#### Input records:
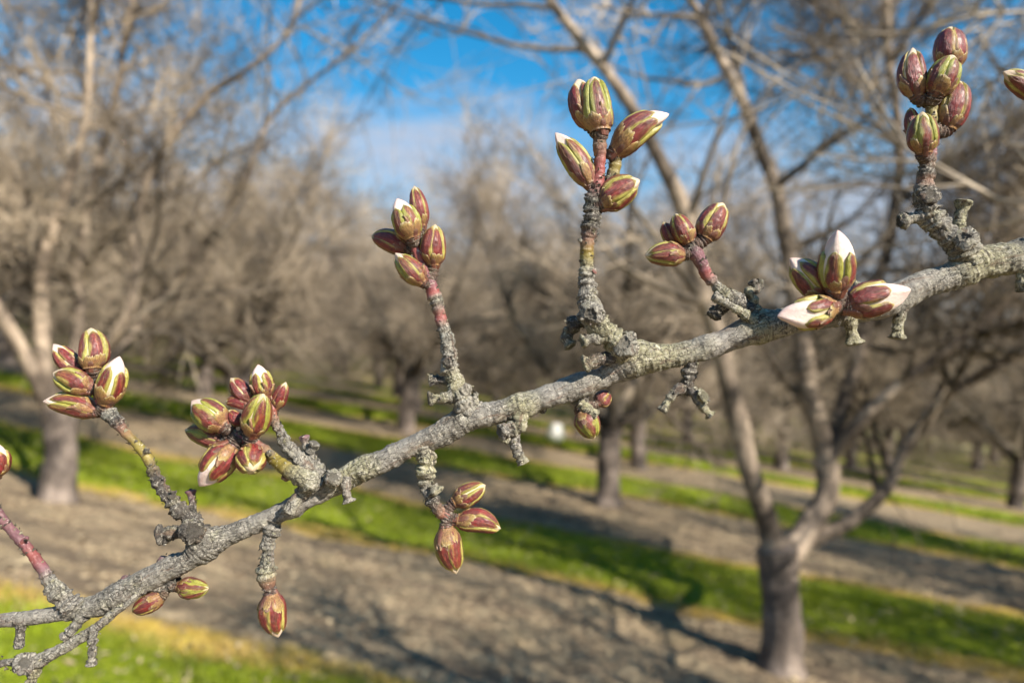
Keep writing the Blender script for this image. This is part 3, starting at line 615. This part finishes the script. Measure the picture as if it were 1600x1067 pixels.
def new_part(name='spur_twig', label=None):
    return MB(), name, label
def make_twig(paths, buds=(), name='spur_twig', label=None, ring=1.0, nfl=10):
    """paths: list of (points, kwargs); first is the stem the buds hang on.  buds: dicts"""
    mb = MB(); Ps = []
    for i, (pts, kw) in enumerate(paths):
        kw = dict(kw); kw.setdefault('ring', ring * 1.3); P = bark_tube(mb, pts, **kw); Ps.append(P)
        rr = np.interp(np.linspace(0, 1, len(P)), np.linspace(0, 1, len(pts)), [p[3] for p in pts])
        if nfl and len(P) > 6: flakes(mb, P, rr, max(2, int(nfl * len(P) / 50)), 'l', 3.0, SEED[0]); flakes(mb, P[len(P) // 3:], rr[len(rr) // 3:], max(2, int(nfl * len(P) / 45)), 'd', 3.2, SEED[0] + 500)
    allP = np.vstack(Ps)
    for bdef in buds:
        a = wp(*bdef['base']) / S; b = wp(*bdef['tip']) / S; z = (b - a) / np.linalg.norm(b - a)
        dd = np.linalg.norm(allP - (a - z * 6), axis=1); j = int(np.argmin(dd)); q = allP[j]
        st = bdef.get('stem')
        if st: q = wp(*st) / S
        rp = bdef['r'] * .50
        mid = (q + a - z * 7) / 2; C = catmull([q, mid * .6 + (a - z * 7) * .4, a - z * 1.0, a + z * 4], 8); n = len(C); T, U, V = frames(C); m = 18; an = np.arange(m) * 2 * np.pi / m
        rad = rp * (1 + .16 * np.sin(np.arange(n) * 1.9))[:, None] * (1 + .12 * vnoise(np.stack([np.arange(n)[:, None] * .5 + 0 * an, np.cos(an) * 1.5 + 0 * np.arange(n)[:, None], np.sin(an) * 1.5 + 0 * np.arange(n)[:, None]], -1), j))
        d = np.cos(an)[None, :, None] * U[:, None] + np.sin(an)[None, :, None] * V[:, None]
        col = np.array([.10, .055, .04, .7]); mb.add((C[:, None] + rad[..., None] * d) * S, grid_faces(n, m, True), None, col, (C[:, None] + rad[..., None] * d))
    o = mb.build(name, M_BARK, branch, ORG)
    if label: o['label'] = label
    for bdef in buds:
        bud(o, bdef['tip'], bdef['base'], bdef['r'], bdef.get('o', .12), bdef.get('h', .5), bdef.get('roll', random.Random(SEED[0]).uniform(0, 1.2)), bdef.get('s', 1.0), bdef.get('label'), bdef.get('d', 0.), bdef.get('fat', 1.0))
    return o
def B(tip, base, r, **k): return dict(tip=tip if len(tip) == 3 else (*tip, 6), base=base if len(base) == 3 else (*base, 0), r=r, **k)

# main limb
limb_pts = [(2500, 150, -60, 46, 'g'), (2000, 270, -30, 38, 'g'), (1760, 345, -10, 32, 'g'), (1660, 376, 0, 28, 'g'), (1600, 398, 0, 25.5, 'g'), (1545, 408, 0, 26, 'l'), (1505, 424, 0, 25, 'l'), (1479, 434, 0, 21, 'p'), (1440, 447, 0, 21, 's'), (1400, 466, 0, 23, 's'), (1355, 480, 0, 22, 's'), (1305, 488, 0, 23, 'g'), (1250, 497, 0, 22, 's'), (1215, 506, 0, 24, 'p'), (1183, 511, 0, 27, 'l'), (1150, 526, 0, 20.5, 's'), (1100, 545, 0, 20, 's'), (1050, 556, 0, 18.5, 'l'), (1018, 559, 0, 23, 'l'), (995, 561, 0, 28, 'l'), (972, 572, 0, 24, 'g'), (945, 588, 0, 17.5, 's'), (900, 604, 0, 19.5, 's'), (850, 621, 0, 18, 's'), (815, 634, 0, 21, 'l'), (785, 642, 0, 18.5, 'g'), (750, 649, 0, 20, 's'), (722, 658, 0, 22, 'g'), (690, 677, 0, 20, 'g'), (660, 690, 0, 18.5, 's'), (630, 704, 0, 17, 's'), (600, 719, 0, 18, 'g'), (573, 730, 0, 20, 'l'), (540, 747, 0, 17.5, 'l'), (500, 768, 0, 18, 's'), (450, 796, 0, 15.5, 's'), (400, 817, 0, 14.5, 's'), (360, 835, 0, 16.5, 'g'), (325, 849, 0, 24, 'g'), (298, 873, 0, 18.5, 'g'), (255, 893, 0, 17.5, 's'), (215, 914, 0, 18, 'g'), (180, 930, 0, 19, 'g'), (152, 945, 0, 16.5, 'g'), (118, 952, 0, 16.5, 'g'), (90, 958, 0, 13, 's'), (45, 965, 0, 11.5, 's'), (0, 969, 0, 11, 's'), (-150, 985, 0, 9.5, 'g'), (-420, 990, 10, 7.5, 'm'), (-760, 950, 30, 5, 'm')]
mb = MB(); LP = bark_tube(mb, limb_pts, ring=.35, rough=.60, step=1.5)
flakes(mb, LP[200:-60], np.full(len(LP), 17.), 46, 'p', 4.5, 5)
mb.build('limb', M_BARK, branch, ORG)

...

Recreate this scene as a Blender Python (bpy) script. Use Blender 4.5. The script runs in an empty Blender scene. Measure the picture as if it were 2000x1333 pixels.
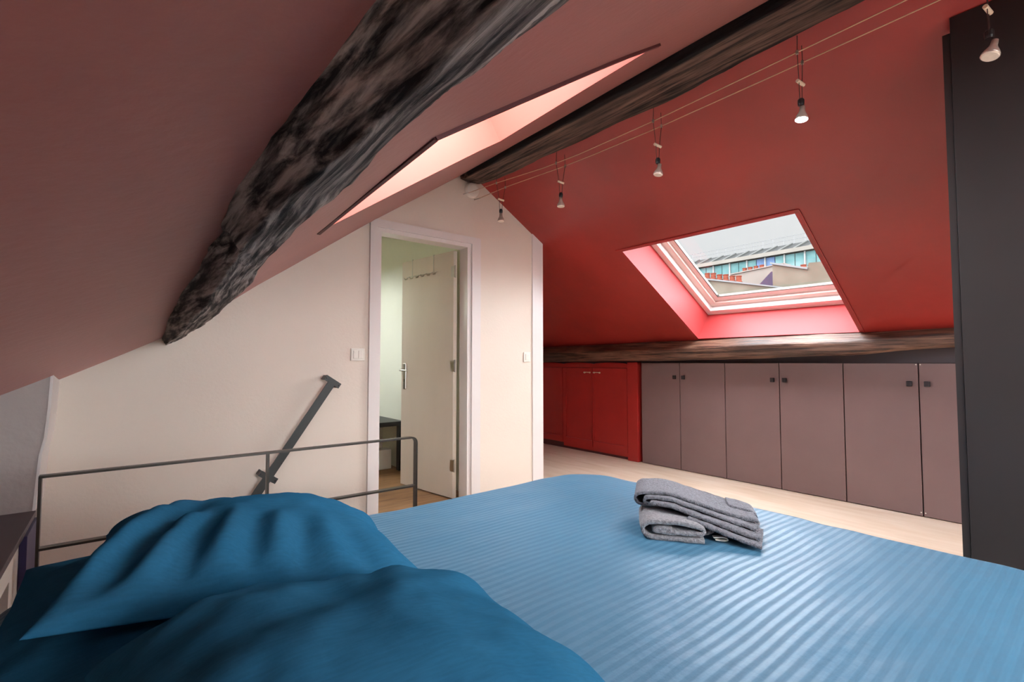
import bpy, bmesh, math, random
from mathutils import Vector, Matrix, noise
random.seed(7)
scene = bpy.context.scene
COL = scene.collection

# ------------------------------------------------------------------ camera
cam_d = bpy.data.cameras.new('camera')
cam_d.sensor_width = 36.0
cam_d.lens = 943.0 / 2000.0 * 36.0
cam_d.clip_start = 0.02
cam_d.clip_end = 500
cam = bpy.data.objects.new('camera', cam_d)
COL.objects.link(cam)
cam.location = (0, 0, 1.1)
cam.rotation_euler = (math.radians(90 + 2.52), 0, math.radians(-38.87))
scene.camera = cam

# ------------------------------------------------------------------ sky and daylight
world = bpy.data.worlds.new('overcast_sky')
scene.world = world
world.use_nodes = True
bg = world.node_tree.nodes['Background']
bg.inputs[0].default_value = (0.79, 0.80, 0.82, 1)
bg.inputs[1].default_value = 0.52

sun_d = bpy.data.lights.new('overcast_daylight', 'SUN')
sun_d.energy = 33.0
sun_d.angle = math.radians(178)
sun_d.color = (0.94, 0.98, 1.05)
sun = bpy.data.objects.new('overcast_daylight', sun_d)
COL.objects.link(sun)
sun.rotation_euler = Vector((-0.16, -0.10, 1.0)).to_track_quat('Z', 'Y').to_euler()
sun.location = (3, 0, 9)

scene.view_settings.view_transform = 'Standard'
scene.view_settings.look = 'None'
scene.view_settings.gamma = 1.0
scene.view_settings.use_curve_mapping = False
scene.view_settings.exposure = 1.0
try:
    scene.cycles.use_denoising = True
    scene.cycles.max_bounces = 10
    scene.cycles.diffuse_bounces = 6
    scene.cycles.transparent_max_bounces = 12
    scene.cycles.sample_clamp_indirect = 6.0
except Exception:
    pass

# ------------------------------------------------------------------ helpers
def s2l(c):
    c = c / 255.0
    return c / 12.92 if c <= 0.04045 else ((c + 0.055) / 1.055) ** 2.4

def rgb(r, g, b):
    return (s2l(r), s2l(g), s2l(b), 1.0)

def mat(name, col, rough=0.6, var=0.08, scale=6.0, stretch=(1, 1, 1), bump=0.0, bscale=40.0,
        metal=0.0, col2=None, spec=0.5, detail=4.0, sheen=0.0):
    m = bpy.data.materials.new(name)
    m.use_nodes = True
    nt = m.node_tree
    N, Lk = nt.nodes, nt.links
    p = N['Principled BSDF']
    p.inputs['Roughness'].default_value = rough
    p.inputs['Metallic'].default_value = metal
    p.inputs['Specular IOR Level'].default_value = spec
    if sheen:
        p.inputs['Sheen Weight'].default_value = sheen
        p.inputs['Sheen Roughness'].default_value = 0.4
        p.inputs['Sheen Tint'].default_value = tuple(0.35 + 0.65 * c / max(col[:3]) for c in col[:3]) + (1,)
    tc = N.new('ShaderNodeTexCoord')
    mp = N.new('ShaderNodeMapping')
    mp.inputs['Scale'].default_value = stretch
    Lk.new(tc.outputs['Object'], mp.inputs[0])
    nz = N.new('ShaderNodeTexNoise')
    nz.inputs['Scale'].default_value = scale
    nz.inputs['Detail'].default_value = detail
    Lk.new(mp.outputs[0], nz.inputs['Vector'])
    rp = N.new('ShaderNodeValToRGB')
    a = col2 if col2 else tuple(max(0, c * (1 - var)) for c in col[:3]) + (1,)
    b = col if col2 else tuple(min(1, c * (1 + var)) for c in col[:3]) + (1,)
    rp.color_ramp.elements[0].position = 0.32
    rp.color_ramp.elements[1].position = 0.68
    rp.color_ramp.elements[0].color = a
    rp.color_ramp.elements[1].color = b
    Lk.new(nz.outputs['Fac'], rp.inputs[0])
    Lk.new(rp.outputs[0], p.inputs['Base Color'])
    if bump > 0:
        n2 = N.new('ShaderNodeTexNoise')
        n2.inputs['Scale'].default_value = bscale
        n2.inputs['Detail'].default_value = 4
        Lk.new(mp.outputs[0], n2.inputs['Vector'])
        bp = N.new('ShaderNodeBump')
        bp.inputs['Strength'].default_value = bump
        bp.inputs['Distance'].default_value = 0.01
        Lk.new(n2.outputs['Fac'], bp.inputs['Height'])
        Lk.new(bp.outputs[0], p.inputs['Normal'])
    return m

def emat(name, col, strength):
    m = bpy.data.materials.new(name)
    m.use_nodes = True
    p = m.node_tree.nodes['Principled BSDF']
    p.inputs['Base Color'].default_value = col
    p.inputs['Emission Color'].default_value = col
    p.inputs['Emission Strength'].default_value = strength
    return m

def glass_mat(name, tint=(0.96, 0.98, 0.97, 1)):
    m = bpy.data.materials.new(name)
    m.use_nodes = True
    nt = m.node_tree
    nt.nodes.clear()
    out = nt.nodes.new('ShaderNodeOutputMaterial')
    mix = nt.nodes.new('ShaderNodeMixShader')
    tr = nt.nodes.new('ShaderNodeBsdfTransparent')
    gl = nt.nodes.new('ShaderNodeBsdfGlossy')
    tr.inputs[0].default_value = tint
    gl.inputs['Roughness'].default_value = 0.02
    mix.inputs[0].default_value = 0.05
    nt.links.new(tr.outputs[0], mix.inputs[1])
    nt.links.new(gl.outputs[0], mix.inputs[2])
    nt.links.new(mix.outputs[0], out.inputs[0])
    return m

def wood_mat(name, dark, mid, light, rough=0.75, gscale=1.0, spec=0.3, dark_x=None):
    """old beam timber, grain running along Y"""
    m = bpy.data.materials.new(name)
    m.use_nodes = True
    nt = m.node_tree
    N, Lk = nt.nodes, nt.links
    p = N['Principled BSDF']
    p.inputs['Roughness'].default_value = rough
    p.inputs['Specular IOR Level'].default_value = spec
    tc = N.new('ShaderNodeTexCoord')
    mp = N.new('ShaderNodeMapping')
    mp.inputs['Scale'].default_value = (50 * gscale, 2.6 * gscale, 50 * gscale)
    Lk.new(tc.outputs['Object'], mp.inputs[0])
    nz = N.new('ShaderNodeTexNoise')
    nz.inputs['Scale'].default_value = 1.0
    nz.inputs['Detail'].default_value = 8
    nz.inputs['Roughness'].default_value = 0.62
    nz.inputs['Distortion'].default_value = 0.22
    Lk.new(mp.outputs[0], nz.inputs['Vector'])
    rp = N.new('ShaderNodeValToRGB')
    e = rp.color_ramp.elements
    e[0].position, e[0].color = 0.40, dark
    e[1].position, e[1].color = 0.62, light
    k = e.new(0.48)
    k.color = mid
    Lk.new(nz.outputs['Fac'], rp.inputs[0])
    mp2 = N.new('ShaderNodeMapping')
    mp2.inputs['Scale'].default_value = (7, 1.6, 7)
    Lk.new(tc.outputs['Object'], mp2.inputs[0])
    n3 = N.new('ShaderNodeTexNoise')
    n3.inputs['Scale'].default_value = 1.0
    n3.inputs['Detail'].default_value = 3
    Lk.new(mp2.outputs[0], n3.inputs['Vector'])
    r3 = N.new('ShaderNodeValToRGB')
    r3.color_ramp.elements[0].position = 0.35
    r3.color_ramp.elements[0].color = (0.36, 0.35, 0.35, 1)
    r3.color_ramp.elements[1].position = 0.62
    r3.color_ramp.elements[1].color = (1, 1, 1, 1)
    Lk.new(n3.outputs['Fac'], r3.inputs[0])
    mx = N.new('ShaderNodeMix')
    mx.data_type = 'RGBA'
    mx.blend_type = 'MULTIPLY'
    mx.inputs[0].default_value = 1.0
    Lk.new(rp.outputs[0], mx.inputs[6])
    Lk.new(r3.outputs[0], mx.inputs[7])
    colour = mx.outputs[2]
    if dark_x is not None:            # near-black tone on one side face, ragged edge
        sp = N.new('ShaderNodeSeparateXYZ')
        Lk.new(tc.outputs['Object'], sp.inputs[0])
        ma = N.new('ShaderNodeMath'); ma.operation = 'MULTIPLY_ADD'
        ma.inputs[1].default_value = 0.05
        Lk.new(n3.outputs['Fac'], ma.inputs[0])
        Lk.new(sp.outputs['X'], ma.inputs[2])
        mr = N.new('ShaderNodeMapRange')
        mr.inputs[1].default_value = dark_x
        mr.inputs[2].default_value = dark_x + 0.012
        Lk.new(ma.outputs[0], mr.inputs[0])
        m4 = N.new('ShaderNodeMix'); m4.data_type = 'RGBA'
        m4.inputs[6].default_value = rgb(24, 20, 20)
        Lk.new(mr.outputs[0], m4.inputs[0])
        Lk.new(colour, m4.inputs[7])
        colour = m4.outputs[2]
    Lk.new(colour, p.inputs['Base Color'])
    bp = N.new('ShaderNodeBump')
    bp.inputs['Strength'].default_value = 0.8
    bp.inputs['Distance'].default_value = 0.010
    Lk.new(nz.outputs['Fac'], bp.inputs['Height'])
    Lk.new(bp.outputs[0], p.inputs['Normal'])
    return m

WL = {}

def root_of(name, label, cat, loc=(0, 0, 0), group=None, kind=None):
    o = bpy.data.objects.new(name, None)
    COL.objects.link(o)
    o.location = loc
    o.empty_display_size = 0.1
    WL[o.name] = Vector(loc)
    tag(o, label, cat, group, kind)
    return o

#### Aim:
Nothing but the lines from the one containing "Recreate this scene" through the one containing "COL = scene.collection" should appear in your copy, exactly as written and without pictures.

#### Worked solution:
Recreate this scene as a Blender Python (bpy) script. Use Blender 4.5. The script runs in an empty Blender scene. Measure the picture as if it were 2000x1333 pixels.
import bpy, bmesh, math, random
from mathutils import Vector, Matrix, noise
random.seed(7)
scene = bpy.context.scene
COL = scene.collection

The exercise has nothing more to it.